The first page of his personnel record revealed that Barnett had not died in the war.  The page was a scan of a manila envelope that noted his name, rank, regimental number, and company.  This was followed by a single word in big red letters: Deserter.  Information in the file stated that he deserted on February 6, 1917, just 11 days before his unit sailed overseas to join the battle in Europe.  That ended any further thought about getting the little creek renamed in his honor.  

Envelope containing Frederick Barnett’s discharge documents.
(Library & Archives Canada, Personnel Records of the First World War)

Barnett’s personnel record also referenced a Court of Enquiry, so contact was made with Charlie LeRoss, who runs a website dedicated to the “B.C. Bantams”, as the 143rd Battalion was known.  He had little information on Barnett, but said that the personnel record should have the date of a Court of Enquiry, which was normally held for someone who deserted.  This was not the case for Barnett, so Mr.
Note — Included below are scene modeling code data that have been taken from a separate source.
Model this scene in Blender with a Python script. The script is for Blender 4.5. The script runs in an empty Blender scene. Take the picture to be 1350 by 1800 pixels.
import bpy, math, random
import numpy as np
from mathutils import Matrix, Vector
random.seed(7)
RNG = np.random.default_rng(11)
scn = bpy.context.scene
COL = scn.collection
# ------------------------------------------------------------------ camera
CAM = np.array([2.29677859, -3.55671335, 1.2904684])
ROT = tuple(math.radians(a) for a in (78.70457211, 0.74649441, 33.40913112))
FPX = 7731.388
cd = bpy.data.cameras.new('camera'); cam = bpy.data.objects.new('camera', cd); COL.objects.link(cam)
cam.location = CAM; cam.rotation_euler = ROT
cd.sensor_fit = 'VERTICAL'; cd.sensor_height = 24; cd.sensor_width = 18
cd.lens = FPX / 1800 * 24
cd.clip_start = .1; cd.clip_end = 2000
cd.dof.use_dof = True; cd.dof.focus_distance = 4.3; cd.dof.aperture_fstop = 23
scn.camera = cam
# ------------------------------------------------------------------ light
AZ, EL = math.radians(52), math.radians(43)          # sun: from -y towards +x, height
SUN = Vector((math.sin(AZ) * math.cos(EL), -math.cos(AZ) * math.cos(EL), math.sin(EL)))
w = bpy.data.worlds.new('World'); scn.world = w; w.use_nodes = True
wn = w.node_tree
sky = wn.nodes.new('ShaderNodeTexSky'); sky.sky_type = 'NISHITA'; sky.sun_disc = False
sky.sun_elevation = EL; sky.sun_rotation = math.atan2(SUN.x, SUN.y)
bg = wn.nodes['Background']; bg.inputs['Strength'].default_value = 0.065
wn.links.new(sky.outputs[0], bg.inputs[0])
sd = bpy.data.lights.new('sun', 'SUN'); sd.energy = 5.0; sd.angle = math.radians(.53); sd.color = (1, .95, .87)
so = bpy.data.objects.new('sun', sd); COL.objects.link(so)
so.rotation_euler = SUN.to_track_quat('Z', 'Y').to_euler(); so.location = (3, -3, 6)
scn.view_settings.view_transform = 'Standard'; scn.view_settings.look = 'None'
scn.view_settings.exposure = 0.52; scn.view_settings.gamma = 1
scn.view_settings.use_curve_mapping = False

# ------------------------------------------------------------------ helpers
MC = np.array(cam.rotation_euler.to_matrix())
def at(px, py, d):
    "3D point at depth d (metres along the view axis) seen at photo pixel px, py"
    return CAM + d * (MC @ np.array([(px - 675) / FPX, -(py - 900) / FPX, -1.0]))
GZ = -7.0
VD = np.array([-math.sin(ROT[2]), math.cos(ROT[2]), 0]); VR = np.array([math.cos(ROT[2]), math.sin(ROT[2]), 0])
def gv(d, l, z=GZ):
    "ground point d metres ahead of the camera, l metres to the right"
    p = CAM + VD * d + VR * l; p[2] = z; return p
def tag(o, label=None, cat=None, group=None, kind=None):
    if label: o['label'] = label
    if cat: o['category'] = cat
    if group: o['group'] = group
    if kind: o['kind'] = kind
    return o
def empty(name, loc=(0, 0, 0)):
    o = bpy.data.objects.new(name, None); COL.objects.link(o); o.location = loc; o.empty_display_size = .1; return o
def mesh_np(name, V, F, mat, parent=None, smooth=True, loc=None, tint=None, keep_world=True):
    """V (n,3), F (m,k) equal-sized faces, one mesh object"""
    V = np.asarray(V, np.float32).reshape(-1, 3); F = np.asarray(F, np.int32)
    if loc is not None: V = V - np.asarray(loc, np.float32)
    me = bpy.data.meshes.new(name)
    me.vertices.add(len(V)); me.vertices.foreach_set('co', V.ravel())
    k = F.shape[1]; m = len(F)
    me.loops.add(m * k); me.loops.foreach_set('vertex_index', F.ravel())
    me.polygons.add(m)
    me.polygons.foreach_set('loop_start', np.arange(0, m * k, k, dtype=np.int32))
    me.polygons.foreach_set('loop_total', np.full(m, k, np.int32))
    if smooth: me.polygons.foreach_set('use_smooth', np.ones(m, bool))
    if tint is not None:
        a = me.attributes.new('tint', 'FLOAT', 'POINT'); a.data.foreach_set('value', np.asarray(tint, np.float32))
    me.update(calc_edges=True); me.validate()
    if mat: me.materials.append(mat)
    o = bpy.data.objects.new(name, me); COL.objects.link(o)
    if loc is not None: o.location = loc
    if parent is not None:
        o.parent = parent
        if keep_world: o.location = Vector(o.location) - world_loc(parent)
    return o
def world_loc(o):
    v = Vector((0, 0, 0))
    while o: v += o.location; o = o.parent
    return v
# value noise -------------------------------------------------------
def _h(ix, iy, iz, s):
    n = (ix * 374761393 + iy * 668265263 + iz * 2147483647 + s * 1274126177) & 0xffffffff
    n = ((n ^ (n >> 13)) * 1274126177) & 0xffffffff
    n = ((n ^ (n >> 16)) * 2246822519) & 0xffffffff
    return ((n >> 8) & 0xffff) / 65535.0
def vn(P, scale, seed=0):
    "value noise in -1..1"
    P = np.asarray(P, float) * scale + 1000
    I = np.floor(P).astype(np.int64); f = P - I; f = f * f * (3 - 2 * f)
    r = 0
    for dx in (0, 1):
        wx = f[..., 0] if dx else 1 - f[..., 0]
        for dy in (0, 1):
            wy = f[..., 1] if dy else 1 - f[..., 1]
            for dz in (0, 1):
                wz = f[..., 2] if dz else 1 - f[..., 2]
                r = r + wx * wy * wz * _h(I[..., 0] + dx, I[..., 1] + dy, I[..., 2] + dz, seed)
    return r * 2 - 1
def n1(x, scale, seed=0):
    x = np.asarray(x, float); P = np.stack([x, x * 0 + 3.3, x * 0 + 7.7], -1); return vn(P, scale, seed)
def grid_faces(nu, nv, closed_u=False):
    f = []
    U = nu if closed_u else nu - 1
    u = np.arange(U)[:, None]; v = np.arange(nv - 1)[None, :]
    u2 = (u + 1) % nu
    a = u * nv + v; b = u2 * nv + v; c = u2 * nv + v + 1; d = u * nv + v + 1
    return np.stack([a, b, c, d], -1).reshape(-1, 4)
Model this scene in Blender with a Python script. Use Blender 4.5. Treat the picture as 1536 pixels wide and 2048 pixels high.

LeRoss thought it was possible that since he deserted just days before the Battalion left for overseas, the court may not have been held until it reached there, or was not held at all because the Battalion was broken up once it reached England.     

Barnett’s trail disappears

What happened to Frederick Barnett after he deserted his comrades before they sailed toward battle has not been determined.  Perhaps he would have thought it wise to get out of Canada and disappear into the United States. 

Barnett’s homestead was officially cancelled in September 1921.  The area is now a mature mixed forest with cattle trails running across it and a small road to a fish camp on the Pelly River.  His cabin walls still stand in the bush near Benot Creek, the remaining evidence of his life there. Perhaps if he had conducted himself more honorably, his correct name on the nearby clear, fresh Yukon creek would be his legacy.  For now, the maps will contain the meaningless name of Benot Creek, but perhaps a more appropriate name will be proposed for it someday.